If they go, few other NATO states are likely to replace them. Some, such as the Baltic states, lack the manpower; others, such as France, Germany and Italy, who have the resources, are unwilling to send troops into a combat zone which has already cost so many lives.

That leaves Fogh Rasmussen with the task of shoring up NATO support for the mission, while preventing any repetition of earlier bitter accusations of unfair burden-sharing between members.

Divisions also remain within NATO over the question of alliance enlargement and its relationship with Russia – two issues which have become inextricably entwined.

NATO leaders at a summit in April 2008 agreed that Georgia and Ukraine would join the alliance at an unnamed point in the future.

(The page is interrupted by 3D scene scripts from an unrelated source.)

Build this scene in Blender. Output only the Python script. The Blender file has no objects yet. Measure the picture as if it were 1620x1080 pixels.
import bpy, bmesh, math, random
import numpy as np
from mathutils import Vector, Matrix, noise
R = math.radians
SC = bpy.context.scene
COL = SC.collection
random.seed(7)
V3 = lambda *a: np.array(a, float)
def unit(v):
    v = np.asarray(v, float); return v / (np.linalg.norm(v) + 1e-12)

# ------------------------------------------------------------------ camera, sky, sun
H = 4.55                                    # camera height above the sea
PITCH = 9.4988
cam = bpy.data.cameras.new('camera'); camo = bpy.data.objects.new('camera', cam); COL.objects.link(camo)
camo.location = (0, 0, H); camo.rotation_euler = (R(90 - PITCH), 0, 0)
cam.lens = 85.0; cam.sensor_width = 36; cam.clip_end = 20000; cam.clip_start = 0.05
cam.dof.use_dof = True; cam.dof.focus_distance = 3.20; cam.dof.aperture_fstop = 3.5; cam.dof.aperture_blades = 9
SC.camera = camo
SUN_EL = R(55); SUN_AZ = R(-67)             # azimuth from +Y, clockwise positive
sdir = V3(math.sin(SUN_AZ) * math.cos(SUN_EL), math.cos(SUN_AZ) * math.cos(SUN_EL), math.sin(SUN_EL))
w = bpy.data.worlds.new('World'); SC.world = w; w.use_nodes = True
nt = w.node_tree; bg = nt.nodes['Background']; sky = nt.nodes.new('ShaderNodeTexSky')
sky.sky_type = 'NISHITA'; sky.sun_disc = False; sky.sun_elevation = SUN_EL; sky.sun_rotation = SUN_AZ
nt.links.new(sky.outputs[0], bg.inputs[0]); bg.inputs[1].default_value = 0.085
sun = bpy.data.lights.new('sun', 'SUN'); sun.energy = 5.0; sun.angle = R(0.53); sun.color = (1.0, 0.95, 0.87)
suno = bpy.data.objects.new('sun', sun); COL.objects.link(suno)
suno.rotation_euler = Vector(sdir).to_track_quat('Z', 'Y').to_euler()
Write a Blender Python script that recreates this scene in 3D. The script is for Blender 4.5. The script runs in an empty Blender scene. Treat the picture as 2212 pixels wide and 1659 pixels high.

The agreement was meant to keep the peace between members who wanted to see the former-Soviet republics join as soon as possible, such as the US, Britain and Poland, and those who warned that such a move would enrage Russia, such as Germany and Italy.

But Russia’s invasion of Georgia a year ago, and its gas rows with Ukraine, have made Eastern relations a hot topic once again, with some members calling for closer ties with Moscow, and others accusing the Kremlin of trying to build a sphere of influence in Europe.

Fogh Rasmussen therefore faces the unenviable task of trying to forge alliance agreement on how to deal with the former-Soviet trio.

He will also have to find a new balance of power between NATO’s heavyweights, the US, Britain, France and Germany, after France rejoined the alliance’s military command after a 40-year absence.

And he will have to do all that while he tries to impose his own vision on NATO’s future, with insiders saying that he will push to make the organisation more efficient, transparent and media-savvy.

That is to say nothing of the unexpected international crises which are likely to come his way.

Whatever else awaits Fogh Rasmussen in the next four years, the future certainly looks busy for the twelfth NATO secretary general.